Le criminel en cravate le plus célèbre du Québec, Vincent Lacroix, a recouvré la liberté ce matin.

Arrivé en taxi, transportant ses effets personnels dans un sac de vidanges et un sac de sport, l'ex-PDG de Norbourg a fait son entrée ce matin vers 11h30 à sa nouvelle résidence: le Centre résidentiel communautaire Jeun'Aide, dans le quartier Saint-Henri à Montréal. Vincent Lacroix doit séjourner dans cette maison de transition au cours des trois prochaines années. Vêtu très sobrement d'une paire de jeans, d'un chandail et d'un manteau bleu, il avait quitté la prison de Ste-Anne-des-Plaines une heure auparavant.

Vincent Lacroix, condamné pour avoir orchestré une fraude de 113,5 millions de dollars auprès de 9200 investisseurs, avait demandé de vivre sa libération conditionnelle dans la ville de Pickering en Ontario, mais sa requête a été refusée. Il est plutôt retourné dans la même maison de transition où il avait séjourné à sa première sortie de prison, en 2009. Il a été muet devant les questions des nombreux journalistes qui l'attendaient devant la porte de sa maison de transition.

Incarcéré depuis octobre 2009 à la prison de Ste-Anne-des-Plaines, Vincent Lacroix a obtenu une libération conditionnelle au sixième de sa peine de 18 ans moins un jour de prison. La Commission des libérations conditionnelles lui impose six mois de travaux communautaires. Vincent Lacroix servira notamment des repas dans des soupes populaires. «On a différents partenaires, comme des oeuvres de charité, des soupes populaires et des comptoirs d'aide à la communauté. Ce sont des endroits d'une grande valeur, parce qu'ils nous aident dans notre effort de réinsertion de ces individus dans la société», dit Jean-Yves Roy, porte-parole de Service correctionnel Canada, l'organisme gouvernemental qui supervisera la liberté de Vincent Lacroix.

Sauf pour des raisons exceptionnelles, Vincent Lacroix, 44 ans, ne pourra pas sortir du pays durant sa libération conditionnelle. Il pourra quitter sa maison de transition pour profiter d'une libération conditionnelle complète à compter du 7 février 2014.

En maison de transition, Vincent Lacroix devra respecter un couvre-feu et ne pourra pas consommer d'alcool dans son nouveau domicile. Il fera six mois de travaux communautaires. La Commission des libérations conditionnelles a rejeté pour l'instant sa demande de retourner aux études. «Vous devez approfondir votre conscience sociale et vous éloigner des valeurs matérialistes», ont écrit les commissaires Pierre Cadieux et Michel Pallascio dans leur décision rendue publique vendredi dernier.

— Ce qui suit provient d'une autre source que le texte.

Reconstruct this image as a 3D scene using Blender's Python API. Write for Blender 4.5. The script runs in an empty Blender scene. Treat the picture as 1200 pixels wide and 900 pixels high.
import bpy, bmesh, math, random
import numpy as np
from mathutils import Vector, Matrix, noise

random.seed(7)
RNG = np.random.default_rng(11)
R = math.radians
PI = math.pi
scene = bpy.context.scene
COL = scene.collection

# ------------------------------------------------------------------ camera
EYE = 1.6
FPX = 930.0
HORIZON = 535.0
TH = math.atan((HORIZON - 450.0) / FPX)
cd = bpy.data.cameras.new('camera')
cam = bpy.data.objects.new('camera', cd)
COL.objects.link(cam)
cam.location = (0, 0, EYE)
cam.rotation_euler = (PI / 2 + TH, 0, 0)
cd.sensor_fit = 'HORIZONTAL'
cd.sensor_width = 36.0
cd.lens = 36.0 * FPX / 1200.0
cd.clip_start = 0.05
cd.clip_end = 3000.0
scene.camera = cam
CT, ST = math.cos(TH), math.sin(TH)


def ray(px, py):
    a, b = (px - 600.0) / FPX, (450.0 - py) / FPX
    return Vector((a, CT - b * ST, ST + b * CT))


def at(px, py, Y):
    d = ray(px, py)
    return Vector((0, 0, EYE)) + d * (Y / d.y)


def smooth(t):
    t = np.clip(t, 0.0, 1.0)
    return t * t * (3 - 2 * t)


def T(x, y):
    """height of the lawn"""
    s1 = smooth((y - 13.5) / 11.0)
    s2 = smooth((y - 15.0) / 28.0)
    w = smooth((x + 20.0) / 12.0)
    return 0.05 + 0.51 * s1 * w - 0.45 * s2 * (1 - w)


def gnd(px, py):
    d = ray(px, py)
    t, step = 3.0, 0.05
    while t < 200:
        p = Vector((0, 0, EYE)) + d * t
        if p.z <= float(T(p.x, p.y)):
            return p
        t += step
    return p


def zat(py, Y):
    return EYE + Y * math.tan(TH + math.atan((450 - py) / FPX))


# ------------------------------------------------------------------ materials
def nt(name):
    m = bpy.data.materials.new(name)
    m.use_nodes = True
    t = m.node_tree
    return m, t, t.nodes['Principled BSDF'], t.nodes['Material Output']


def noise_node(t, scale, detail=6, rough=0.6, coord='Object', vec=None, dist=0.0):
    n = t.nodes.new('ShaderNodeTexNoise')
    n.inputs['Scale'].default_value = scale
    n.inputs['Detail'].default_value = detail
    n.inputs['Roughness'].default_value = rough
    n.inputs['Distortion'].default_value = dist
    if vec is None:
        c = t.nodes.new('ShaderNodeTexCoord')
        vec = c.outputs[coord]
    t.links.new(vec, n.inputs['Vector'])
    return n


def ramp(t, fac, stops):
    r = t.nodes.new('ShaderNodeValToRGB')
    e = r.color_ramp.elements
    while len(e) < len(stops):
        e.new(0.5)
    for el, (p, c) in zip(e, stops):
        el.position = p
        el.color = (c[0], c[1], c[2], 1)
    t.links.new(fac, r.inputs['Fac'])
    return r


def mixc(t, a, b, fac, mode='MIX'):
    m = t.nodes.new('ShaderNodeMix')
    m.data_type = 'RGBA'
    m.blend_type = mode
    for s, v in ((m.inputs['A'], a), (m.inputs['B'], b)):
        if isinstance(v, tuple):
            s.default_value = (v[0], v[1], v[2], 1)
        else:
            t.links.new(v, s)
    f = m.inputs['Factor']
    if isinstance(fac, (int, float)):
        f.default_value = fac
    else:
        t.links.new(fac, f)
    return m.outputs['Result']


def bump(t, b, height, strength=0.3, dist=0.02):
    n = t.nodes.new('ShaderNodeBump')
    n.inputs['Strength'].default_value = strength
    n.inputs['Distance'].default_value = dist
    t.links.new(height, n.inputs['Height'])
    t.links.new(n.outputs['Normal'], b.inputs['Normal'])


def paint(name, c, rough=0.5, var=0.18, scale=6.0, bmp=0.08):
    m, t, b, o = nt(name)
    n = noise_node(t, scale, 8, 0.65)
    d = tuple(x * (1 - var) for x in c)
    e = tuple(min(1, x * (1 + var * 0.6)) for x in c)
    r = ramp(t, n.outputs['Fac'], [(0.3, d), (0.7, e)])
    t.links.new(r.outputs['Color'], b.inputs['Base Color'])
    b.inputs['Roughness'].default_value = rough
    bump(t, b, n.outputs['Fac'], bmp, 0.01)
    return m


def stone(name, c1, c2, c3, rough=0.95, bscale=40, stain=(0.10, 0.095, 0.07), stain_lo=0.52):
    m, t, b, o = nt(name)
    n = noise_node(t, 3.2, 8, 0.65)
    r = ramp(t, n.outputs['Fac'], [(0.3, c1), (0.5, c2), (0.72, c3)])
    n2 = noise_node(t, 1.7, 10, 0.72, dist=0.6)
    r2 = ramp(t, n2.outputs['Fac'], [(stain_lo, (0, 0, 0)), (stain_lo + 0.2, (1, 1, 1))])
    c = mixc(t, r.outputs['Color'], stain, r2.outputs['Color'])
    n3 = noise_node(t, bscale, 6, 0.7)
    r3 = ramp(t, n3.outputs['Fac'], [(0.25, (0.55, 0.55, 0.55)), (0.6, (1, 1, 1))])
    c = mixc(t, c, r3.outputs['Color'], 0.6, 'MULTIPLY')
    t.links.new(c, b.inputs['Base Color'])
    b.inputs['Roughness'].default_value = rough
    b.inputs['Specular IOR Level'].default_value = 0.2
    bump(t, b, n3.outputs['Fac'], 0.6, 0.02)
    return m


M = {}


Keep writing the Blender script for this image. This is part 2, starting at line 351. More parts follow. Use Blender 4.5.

Comme conditions de libération, la Commission interdit à Vincent Lacroix d'occuper un emploi rémunéré, de travailler dans le domaine de la finance et de communiquer avec ses anciens complices. Cinq anciens employés de Norbourg subissent actuellement leur procès criminel, qui doit prendre fin le mois prochain après plus de quatre mois. Il s'agit du deuxième procès des co-accusés de Vincent Lacroix, le premier procès ayant avorté en janvier 2010.

Une sortie «prématurée»

Vincent Lacroix a écopé d'une peine criminelle de 13 ans et d'une peine pénale de cinq ans moins un jour en vertu d'infractions à la Loi sur les valeurs mobilières. Il est entré une première fois en prison le 28 janvier 2008 et a été libéré en maison de transition au sixième de sa sentence pénale le 21 juillet 2009. Le 9 octobre 2009, il a repris le chemin de la prison quand il a été condamné au criminel à 13 ans de prison. Sa peine se termine officiellement le 26 janvier 2026.

Les victimes de la fraude Norbourg ont conclu la semaine dernière un règlement à l'amiable de 55 millions de dollars avec l'Autorité des marchés financiers (AMF), le gardien de valeurs Northern Trust et la firme de comptables KPMG. Avec cette entente, ils récupèrent l'ensemble de leur argent investi dans Norbourg.

Wilhelm Pellemans, l'une des victimes de la fraude Norbourg qui avait intenté un recours collectif contre l'AMF, trouve la libération de Vincent Lacroix «prématurée». «On peut se consoler en pensant que Vincent Lacroix n'est plus qu'un petit monsieur, un peu minable, qui ne compte plus pour grand-chose», a dit M. Pellemans la semaine dernière.

Le ministre fédéral de la Sécurité publique, Vic Toews, n'a pas voulu commenter la libération de Vincent Lacroix. Il a déposé un projet de loi rendant plus difficile la libération automatique des fraudeurs financiers au sixième de leur peine. «La libération des fraudeurs sérieux au sixième de leur peine est un affront à l'intégrité du système criminel canadien», dit son attaché de presse Christopher McCluskey.